• _Task brief_
Only the lines from the start up to and including the line containing "for o in list(bpy.data.objects): bpy.data.objects.remove(o)" should be repeated, word for word.

□ □ □

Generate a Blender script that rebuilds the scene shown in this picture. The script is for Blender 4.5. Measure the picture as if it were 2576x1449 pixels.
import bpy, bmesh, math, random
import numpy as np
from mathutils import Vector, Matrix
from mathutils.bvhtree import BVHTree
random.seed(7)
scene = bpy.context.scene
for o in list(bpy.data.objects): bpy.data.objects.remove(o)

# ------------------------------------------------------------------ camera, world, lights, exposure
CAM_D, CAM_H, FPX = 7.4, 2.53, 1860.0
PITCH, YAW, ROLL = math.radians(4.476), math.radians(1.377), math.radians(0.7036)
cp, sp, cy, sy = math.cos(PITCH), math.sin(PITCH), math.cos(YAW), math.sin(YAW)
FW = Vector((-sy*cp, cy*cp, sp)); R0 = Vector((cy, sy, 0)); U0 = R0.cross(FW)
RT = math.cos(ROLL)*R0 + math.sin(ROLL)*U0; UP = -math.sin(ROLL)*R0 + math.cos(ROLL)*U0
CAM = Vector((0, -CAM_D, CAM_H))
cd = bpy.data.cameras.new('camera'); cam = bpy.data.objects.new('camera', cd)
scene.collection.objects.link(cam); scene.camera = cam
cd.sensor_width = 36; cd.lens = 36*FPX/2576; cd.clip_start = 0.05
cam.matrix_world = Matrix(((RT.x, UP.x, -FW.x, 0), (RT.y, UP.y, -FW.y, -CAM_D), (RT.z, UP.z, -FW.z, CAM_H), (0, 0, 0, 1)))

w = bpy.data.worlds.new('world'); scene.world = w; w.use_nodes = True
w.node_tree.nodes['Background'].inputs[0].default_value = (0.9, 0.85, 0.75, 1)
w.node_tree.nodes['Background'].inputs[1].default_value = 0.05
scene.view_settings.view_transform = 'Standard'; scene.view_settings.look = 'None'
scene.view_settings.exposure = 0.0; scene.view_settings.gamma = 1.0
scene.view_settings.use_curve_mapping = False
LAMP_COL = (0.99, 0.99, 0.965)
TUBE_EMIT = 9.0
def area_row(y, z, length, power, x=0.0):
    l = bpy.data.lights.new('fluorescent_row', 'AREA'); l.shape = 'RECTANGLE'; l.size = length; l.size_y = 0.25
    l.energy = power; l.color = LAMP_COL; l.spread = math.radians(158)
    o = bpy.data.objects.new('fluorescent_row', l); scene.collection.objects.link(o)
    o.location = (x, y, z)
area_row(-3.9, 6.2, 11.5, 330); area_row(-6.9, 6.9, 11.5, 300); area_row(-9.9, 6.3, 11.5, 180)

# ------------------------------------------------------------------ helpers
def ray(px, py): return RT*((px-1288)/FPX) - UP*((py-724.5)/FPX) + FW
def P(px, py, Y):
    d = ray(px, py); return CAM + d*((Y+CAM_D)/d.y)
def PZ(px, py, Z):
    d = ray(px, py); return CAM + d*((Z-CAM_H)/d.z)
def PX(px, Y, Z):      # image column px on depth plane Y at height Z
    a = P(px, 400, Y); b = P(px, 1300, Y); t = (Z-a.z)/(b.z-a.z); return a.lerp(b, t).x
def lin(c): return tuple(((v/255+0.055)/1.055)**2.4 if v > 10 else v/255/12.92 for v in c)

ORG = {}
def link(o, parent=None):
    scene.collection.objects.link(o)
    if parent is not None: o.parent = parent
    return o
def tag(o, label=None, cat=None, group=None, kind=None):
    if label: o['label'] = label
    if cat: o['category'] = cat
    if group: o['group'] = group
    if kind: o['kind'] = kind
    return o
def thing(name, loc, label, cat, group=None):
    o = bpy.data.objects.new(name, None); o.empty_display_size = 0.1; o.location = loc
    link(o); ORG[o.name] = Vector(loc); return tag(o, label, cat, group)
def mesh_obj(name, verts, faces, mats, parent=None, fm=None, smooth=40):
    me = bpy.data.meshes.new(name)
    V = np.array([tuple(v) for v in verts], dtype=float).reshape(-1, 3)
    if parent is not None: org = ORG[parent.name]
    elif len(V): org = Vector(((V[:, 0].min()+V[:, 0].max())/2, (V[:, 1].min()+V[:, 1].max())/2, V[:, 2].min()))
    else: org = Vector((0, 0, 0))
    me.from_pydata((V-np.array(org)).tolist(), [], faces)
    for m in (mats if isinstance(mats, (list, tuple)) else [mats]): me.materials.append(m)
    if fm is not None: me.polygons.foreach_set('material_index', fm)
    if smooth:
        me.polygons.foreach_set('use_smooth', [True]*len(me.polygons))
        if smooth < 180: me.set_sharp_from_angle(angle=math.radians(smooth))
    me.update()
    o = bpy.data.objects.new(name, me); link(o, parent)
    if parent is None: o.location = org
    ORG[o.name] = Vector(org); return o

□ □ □

• _Final result_
Generate a Blender script that rebuilds the scene shown in this picture. The script is for Blender 4.5. Measure the picture as if it were 2576x1449 pixels.
import bpy, bmesh, math, random
import numpy as np
from mathutils import Vector, Matrix
from mathutils.bvhtree import BVHTree
random.seed(7)
scene = bpy.context.scene
for o in list(bpy.data.objects): bpy.data.objects.remove(o)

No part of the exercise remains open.